EXERCISE BRIEF
Please transcribe the listing below in full and word for word, without its pictures.

GIVEN MATERIAL
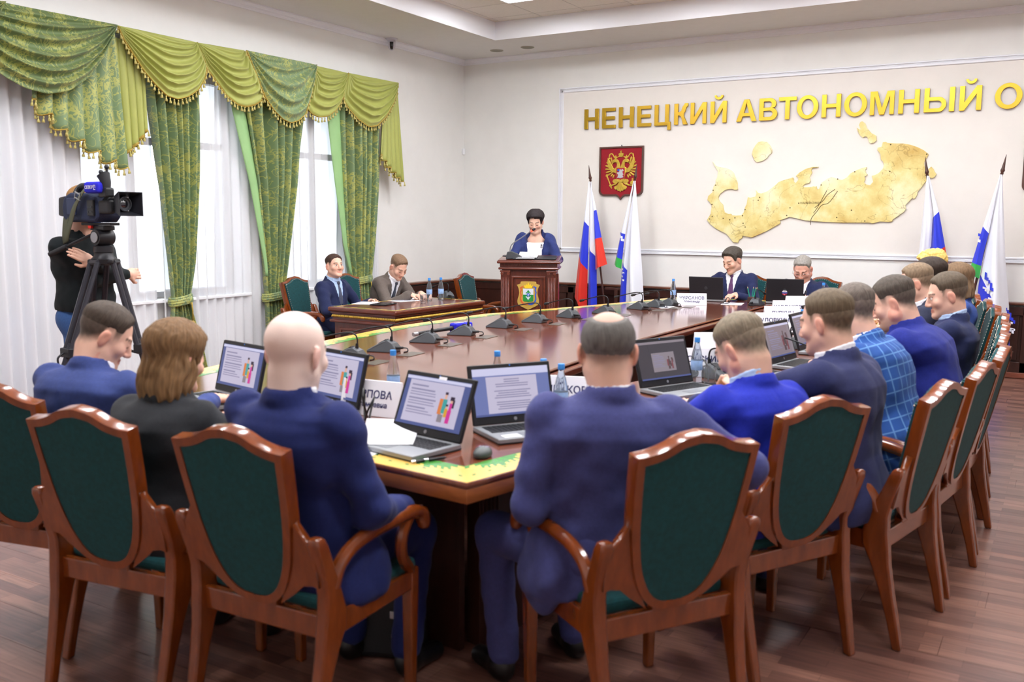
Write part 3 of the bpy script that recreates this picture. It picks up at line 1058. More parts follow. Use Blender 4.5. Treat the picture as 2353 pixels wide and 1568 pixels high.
def map_material():
    m = mat('relief_map_gold', (236, 222, 140), 0.45, var=0.0)
    nt = m.node_tree
    b = nt.nodes['Principled BSDF']
    tc = nt.nodes.new('ShaderNodeTexCoord')
    n = nt.nodes.new('ShaderNodeTexNoise')
    n.inputs['Scale'].default_value = 1.5
    n.inputs['Detail'].default_value = 8
    n.inputs['Roughness'].default_value = 0.62
    nt.links.new(tc.outputs['Object'], n.inputs['Vector'])
    cr = nt.nodes.new('ShaderNodeValToRGB')
    e = cr.color_ramp.elements
    e[0].position, e[0].color = 0.33, (*lin((206, 172, 92)), 1)
    e[1].position, e[1].color = 0.47, (*lin((228, 212, 140)), 1)
    q = cr.color_ramp.elements.new(0.56)
    q.color = (*lin((238, 232, 184)), 1)
    q = cr.color_ramp.elements.new(0.72)
    q.color = (*lin((242, 244, 222)), 1)
    nt.links.new(n.outputs['Fac'], cr.inputs[0])
    # thin brown watercourses
    n2 = nt.nodes.new('ShaderNodeTexNoise')
    n2.inputs['Scale'].default_value = 3.2
    n2.inputs['Detail'].default_value = 4
    n2.inputs['Distortion'].default_value = 0.8
    nt.links.new(tc.outputs['Object'], n2.inputs['Vector'])
    a = nt.nodes.new('ShaderNodeMath')
    a.operation = 'SUBTRACT'
    a.inputs[1].default_value = 0.5
    nt.links.new(n2.outputs['Fac'], a.inputs[0])
    c = nt.nodes.new('ShaderNodeMath')
    c.operation = 'ABSOLUTE'
    nt.links.new(a.outputs[0], c.inputs[0])
    r = nt.nodes.new('ShaderNodeMapRange')
    r.inputs['From Min'].default_value = 0.008
    r.inputs['From Max'].default_value = 0.002
    r.inputs['To Max'].default_value = 0.45
    nt.links.new(c.outputs[0], r.inputs['Value'])
    mx = nt.nodes.new('ShaderNodeMix')
    mx.data_type = 'RGBA'
    mx.inputs['B'].default_value = (*lin((150, 116, 52)), 1)
    nt.links.new(r.outputs[0], mx.inputs['Factor'])
    nt.links.new(cr.outputs[0], mx.inputs['A'])
    nt.links.new(mx.outputs['Result'], b.inputs['Base Color'])
    return m


MAPM = map_material()
MAPINK = mat('map_ink', (88, 70, 34), 0.8)
rmap = empty('relief_map', (5.2, -0.03, 1.9), label='cream and gold relief map of the district mounted on the back wall', cat='map')
OFFM = Matrix.Translation((-5.2, 0.03, -1.9))
for nm, lp in (('mainland', MAPA), ('island', MAPB), ('island', MAPD)):
    o = plate(nm, [lp], 0.022, MAPM, rmap, bevel=0.002)
    o.location = (0, -0.004, 0)
    o.matrix_parent_inverse = OFFM
ink = MB()
rn = random.Random(3)
for (x, z) in TOWNS:
    ink.prism([(x + 0.008 * math.cos(a), z + 0.008 * math.sin(a)) for a in [k * PI / 3 for k in range(6)]][::-1], -0.0285, -0.0262, 'y')
o = ink.build('town_dots', MAPINK, rmap)
o.matrix_parent_inverse = OFFM
o = text_mesh('lettering', 'НАРЬЯН-МАР', 0.034, MAPINK, rmap, 0.0006, (TOWNS[14][0] + 0.13, -0.0275, TOWNS[14][1] + 0.001))
o.matrix_parent_inverse = OFFM
# braided delta of the main river
dl = MB()
for pts in ([(4.94, 1.80), (5.03, 1.88), (5.08, 1.95), (5.16, 2.01)], [(4.97, 1.76), (5.02, 1.83), (5.10, 1.86), (5.19, 1.99)], [(4.93, 1.74), (4.97, 1.80), (5.03, 1.92), (5.07, 2.0)], [(4.9, 1.6), (4.91, 1.68), (4.97, 1.76)]):
    dl.tube([(p[0], -0.0262, p[1]) for p in smooth_path([(a, b, 0) for a, b in pts], 5)], 0.0035, 5)
o = dl.build('river_delta', MAPINK, rmap)
o.matrix_parent_inverse = OFFM

# state crest on a red velvet shield
CRESTRED = mat('red_velvet', (150, 10, 30), 0.85, sheen=0.3, var=0.08, scale=50)
CRESTFRAME = mat('crest_frame_wood', (92, 62, 54), 0.4, var=0.2)
EAGLE = mat('gilded_relief', (226, 192, 84), 0.32, metal=0.65, var=0.15, scale=40)
crest = empty('wall_crest', (2.465, -0.002, 2.26), label='red velvet shield with a gilded double headed eagle on the back wall', cat='crest')


def shield(hw, zt, zb, r, dip):
    L = [(-hw, zt), (-hw, zb + r)]
    L += [(-hw + r - r * math.cos(a), zb + r - r * math.sin(a)) for a in [PI / 2 * k / 6 for k in range(1, 7)]]
    L += [(-0.06, zb), (-0.03, zb - dip * .35), (0, zb - dip), (0.03, zb - dip * .35), (0.06, zb)]
    L += [(hw - r + r * math.sin(a), zb + r - r * math.cos(a)) for a in [PI / 2 * k / 6 for k in range(0, 7)]]
    L += [(hw, zt)]
    return L


plate('frame', [shield(0.31, 0.33, -0.30, 0.07, 0.055), shield(0.288, 0.308, -0.28, 0.055, 0.05)], 0.03, CRESTFRAME, crest, bevel=0.004)
plate('field', [shield(0.29, 0.31, -0.282, 0.056, 0.05)], 0.016, CRESTRED, crest)
MB().tube([(0, -.012, .33), (0, -.012, .35)], 0.006, 6).build('hanger', BLACK, crest)


def mir(L):
    return [(-x, z) for x, z in L][::-1]


def eplate(nm, L, d, m=EAGLE, y=-0.014, both=True, par=None):
    o = plate(nm, [L], d, m, par or eagle, bevel=min(0.003, d * .3))
    o.location = (0, y, 0)
    if both:
        o = plate(nm, [mir(L)], d, m, par or eagle, bevel=min(0.003, d * .3))
        o.location = (0, y, 0)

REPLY
Write part 3 of the bpy script that recreates this picture. It picks up at line 1058. More parts follow. Use Blender 4.5. Treat the picture as 2353 pixels wide and 1568 pixels high.
def map_material():
    m = mat('relief_map_gold', (236, 222, 140), 0.45, var=0.0)
    nt = m.node_tree
    b = nt.nodes['Principled BSDF']
    tc = nt.nodes.new('ShaderNodeTexCoord')
    n = nt.nodes.new('ShaderNodeTexNoise')
    n.inputs['Scale'].default_value = 1.5
    n.inputs['Detail'].default_value = 8
    n.inputs['Roughness'].default_value = 0.62
    nt.links.new(tc.outputs['Object'], n.inputs['Vector'])
    cr = nt.nodes.new('ShaderNodeValToRGB')
    e = cr.color_ramp.elements
    e[0].position, e[0].color = 0.33, (*lin((206, 172, 92)), 1)
    e[1].position, e[1].color = 0.47, (*lin((228, 212, 140)), 1)
    q = cr.color_ramp.elements.new(0.56)
    q.color = (*lin((238, 232, 184)), 1)
    q = cr.color_ramp.elements.new(0.72)
    q.color = (*lin((242, 244, 222)), 1)
    nt.links.new(n.outputs['Fac'], cr.inputs[0])
    # thin brown watercourses
    n2 = nt.nodes.new('ShaderNodeTexNoise')
    n2.inputs['Scale'].default_value = 3.2
    n2.inputs['Detail'].default_value = 4
    n2.inputs['Distortion'].default_value = 0.8
    nt.links.new(tc.outputs['Object'], n2.inputs['Vector'])
    a = nt.nodes.new('ShaderNodeMath')
    a.operation = 'SUBTRACT'
    a.inputs[1].default_value = 0.5
    nt.links.new(n2.outputs['Fac'], a.inputs[0])
    c = nt.nodes.new('ShaderNodeMath')
    c.operation = 'ABSOLUTE'
    nt.links.new(a.outputs[0], c.inputs[0])
    r = nt.nodes.new('ShaderNodeMapRange')
    r.inputs['From Min'].default_value = 0.008
    r.inputs['From Max'].default_value = 0.002
    r.inputs['To Max'].default_value = 0.45
    nt.links.new(c.outputs[0], r.inputs['Value'])
    mx = nt.nodes.new('ShaderNodeMix')
    mx.data_type = 'RGBA'
    mx.inputs['B'].default_value = (*lin((150, 116, 52)), 1)
    nt.links.new(r.outputs[0], mx.inputs['Factor'])
    nt.links.new(cr.outputs[0], mx.inputs['A'])
    nt.links.new(mx.outputs['Result'], b.inputs['Base Color'])
    return m


MAPM = map_material()
MAPINK = mat('map_ink', (88, 70, 34), 0.8)
rmap = empty('relief_map', (5.2, -0.03, 1.9), label='cream and gold relief map of the district mounted on the back wall', cat='map')
OFFM = Matrix.Translation((-5.2, 0.03, -1.9))
for nm, lp in (('mainland', MAPA), ('island', MAPB), ('island', MAPD)):
    o = plate(nm, [lp], 0.022, MAPM, rmap, bevel=0.002)
    o.location = (0, -0.004, 0)
    o.matrix_parent_inverse = OFFM
ink = MB()
rn = random.Random(3)
for (x, z) in TOWNS:
    ink.prism([(x + 0.008 * math.cos(a), z + 0.008 * math.sin(a)) for a in [k * PI / 3 for k in range(6)]][::-1], -0.0285, -0.0262, 'y')
o = ink.build('town_dots', MAPINK, rmap)
o.matrix_parent_inverse = OFFM
o = text_mesh('lettering', 'НАРЬЯН-МАР', 0.034, MAPINK, rmap, 0.0006, (TOWNS[14][0] + 0.13, -0.0275, TOWNS[14][1] + 0.001))
o.matrix_parent_inverse = OFFM
# braided delta of the main river
dl = MB()
for pts in ([(4.94, 1.80), (5.03, 1.88), (5.08, 1.95), (5.16, 2.01)], [(4.97, 1.76), (5.02, 1.83), (5.10, 1.86), (5.19, 1.99)], [(4.93, 1.74), (4.97, 1.80), (5.03, 1.92), (5.07, 2.0)], [(4.9, 1.6), (4.91, 1.68), (4.97, 1.76)]):
    dl.tube([(p[0], -0.0262, p[1]) for p in smooth_path([(a, b, 0) for a, b in pts], 5)], 0.0035, 5)
o = dl.build('river_delta', MAPINK, rmap)
o.matrix_parent_inverse = OFFM

# state crest on a red velvet shield
CRESTRED = mat('red_velvet', (150, 10, 30), 0.85, sheen=0.3, var=0.08, scale=50)
CRESTFRAME = mat('crest_frame_wood', (92, 62, 54), 0.4, var=0.2)
EAGLE = mat('gilded_relief', (226, 192, 84), 0.32, metal=0.65, var=0.15, scale=40)
crest = empty('wall_crest', (2.465, -0.002, 2.26), label='red velvet shield with a gilded double headed eagle on the back wall', cat='crest')


def shield(hw, zt, zb, r, dip):
    L = [(-hw, zt), (-hw, zb + r)]
    L += [(-hw + r - r * math.cos(a), zb + r - r * math.sin(a)) for a in [PI / 2 * k / 6 for k in range(1, 7)]]
    L += [(-0.06, zb), (-0.03, zb - dip * .35), (0, zb - dip), (0.03, zb - dip * .35), (0.06, zb)]
    L += [(hw - r + r * math.sin(a), zb + r - r * math.cos(a)) for a in [PI / 2 * k / 6 for k in range(0, 7)]]
    L += [(hw, zt)]
    return L


plate('frame', [shield(0.31, 0.33, -0.30, 0.07, 0.055), shield(0.288, 0.308, -0.28, 0.055, 0.05)], 0.03, CRESTFRAME, crest, bevel=0.004)
plate('field', [shield(0.29, 0.31, -0.282, 0.056, 0.05)], 0.016, CRESTRED, crest)
MB().tube([(0, -.012, .33), (0, -.012, .35)], 0.006, 6).build('hanger', BLACK, crest)


def mir(L):
    return [(-x, z) for x, z in L][::-1]


def eplate(nm, L, d, m=EAGLE, y=-0.014, both=True, par=None):
    o = plate(nm, [L], d, m, par or eagle, bevel=min(0.003, d * .3))
    o.location = (0, y, 0)
    if both:
        o = plate(nm, [mir(L)], d, m, par or eagle, bevel=min(0.003, d * .3))
        o.location = (0, y, 0)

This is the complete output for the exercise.